**WRITTEN EXERCISE**
Restate, exactly and only, the lines from the first through the line containing "camo.location = (0, 0, EYE);".

**INFORMATION SUPPLIED**
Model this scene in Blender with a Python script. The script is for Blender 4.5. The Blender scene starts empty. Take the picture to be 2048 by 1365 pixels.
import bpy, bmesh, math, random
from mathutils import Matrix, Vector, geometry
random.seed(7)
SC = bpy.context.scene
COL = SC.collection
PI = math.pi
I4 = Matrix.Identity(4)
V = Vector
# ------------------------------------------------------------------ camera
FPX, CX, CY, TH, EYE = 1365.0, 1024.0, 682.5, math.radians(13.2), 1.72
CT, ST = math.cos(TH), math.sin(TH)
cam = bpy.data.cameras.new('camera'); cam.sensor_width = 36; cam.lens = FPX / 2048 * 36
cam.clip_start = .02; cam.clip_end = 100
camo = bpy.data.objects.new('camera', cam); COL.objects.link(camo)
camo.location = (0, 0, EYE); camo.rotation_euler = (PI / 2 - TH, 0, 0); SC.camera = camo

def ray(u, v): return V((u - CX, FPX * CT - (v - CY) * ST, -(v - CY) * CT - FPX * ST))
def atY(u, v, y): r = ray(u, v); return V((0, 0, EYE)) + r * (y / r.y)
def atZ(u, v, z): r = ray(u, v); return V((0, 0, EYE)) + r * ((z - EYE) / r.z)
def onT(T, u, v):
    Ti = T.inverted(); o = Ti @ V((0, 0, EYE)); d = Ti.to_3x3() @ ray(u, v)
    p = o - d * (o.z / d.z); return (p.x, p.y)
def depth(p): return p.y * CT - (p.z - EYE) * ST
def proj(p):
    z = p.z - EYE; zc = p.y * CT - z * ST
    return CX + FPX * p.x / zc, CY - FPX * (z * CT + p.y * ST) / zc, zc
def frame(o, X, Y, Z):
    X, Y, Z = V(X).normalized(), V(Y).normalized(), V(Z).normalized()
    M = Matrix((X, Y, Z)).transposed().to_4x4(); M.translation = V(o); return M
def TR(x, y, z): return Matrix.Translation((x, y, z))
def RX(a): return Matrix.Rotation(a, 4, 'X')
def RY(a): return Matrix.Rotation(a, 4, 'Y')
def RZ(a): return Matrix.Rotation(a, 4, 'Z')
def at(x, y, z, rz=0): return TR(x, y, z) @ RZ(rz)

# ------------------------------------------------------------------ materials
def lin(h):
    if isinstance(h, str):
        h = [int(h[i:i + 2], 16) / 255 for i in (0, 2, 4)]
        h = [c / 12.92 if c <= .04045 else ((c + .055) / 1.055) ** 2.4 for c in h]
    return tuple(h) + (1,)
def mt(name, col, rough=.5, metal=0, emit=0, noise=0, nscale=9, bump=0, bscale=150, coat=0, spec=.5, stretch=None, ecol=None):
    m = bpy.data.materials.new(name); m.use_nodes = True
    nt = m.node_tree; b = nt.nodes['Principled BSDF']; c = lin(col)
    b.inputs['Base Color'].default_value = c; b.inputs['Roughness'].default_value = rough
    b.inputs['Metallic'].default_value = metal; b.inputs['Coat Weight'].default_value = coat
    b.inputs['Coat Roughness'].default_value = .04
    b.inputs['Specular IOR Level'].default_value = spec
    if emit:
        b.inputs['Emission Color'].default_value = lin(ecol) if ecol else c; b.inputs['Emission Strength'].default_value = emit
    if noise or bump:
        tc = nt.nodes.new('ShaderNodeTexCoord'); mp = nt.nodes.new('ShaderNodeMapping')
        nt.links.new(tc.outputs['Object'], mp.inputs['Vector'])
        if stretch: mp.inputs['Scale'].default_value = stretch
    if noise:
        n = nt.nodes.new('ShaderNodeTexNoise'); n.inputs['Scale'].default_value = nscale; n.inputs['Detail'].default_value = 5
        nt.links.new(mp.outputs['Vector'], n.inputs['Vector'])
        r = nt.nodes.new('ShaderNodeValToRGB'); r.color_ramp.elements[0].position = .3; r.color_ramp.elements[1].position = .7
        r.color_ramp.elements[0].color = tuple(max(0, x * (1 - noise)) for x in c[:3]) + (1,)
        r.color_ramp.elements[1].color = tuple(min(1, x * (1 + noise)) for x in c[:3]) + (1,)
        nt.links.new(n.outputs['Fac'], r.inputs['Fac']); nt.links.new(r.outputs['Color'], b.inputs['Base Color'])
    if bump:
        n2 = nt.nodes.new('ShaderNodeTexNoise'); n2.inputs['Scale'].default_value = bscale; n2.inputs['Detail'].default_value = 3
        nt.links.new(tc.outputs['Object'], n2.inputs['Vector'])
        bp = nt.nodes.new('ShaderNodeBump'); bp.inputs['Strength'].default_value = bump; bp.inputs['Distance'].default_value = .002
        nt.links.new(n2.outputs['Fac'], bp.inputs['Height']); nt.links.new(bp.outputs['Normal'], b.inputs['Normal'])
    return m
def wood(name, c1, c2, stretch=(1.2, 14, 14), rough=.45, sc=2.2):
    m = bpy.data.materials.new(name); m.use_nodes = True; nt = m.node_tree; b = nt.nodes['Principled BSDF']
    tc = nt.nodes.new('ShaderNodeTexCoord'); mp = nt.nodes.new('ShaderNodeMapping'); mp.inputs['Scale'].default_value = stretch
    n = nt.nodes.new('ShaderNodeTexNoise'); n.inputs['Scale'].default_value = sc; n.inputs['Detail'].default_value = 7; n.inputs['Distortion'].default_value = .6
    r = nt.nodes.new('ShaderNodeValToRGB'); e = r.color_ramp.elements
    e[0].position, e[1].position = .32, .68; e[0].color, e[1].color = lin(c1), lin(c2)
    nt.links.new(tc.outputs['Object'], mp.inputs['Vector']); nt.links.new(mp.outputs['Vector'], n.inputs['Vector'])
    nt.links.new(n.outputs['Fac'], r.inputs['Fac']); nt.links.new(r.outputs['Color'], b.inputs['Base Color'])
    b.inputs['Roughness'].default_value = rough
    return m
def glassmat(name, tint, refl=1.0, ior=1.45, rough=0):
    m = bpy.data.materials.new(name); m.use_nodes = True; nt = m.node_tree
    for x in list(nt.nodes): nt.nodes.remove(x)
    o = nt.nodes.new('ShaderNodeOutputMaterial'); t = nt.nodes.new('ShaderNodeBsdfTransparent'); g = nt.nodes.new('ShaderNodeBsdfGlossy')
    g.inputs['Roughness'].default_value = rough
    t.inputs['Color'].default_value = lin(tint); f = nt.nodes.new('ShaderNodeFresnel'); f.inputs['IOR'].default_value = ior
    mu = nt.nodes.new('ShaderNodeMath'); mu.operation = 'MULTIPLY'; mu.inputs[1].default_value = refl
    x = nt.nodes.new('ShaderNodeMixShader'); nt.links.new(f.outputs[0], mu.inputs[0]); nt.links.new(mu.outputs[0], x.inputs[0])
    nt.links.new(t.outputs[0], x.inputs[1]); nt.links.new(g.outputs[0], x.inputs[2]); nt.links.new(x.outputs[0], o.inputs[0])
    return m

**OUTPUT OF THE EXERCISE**
Model this scene in Blender with a Python script. The script is for Blender 4.5. The Blender scene starts empty. Take the picture to be 2048 by 1365 pixels.
import bpy, bmesh, math, random
from mathutils import Matrix, Vector, geometry
random.seed(7)
SC = bpy.context.scene
COL = SC.collection
PI = math.pi
I4 = Matrix.Identity(4)
V = Vector
# ------------------------------------------------------------------ camera
FPX, CX, CY, TH, EYE = 1365.0, 1024.0, 682.5, math.radians(13.2), 1.72
CT, ST = math.cos(TH), math.sin(TH)
cam = bpy.data.cameras.new('camera'); cam.sensor_width = 36; cam.lens = FPX / 2048 * 36
cam.clip_start = .02; cam.clip_end = 100
camo = bpy.data.objects.new('camera', cam); COL.objects.link(camo)
camo.location = (0, 0, EYE); camo.rotation_euler = (PI / 2 - TH, 0, 0); SC.camera = camo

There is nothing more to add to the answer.